How do the threads of a critical-thinking practice — defining problems, vetting sources, checking your own bias, and questioning AI — hang together as one habit rather than separate tricks?
They're all the same move pointed in different directions: refusing to wave a claim through unexamined — whether the claim comes from a problem statement, a source, your own head, or a machine.

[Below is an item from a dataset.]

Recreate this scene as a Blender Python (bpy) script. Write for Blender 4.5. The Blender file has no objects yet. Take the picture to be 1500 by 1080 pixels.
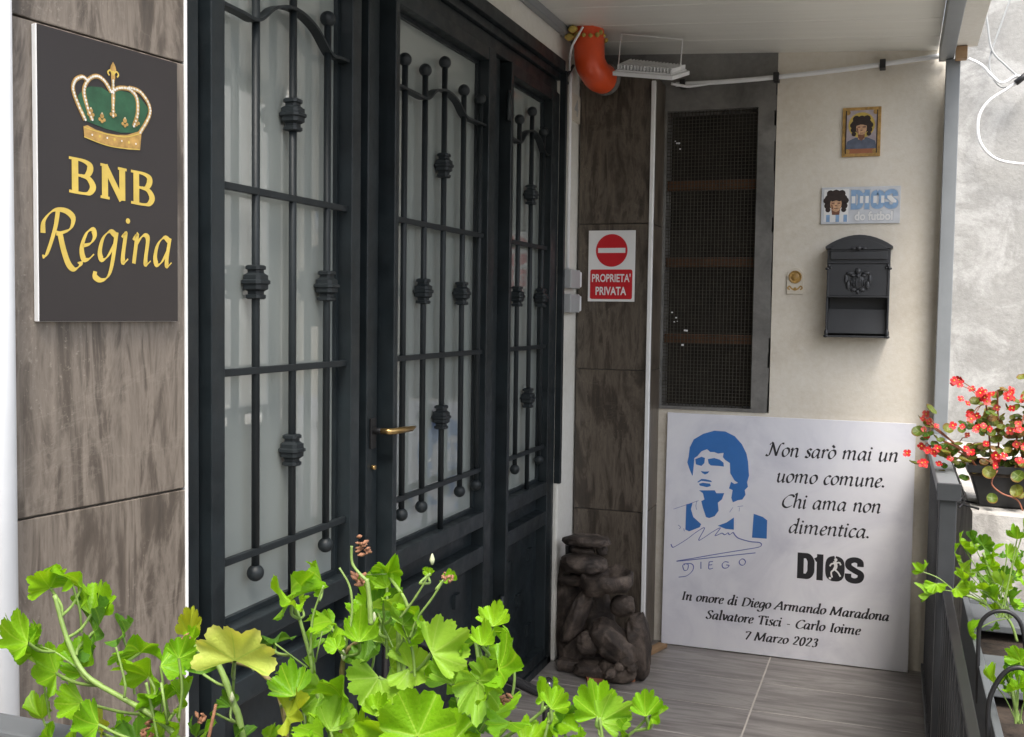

A critical thinker runs one underlying loop against every input:
| Where the claim comes from | The unexamined trap | The critical move |
|---|---|---|
| A problem you face | Jumping to a solution | Frame what's really happening and why first |
| A source | Believing the convenient one | Weigh reliability, age, informativeness; seek opposing views |
| Your own mind | Trusting your first conclusion | Surface your assumptions and blind spots before settling |
| Generative AI | Mistaking fluency for truth | Treat plausibility as zero evidence; verify independently |
The unifying idea is responsibility for what you accept and pass on: sloppy reasoning spreads, so the discipline is partly ethical, not just a skill. Creativity (imagining what's possible) and critical thinking (judging what's true) are the complementary halves — you need both, and both only matter once you act on them.
Tip: When stuck, ask the universal question behind all four rows: "What would have to be true for this to be right, and have I actually checked it?"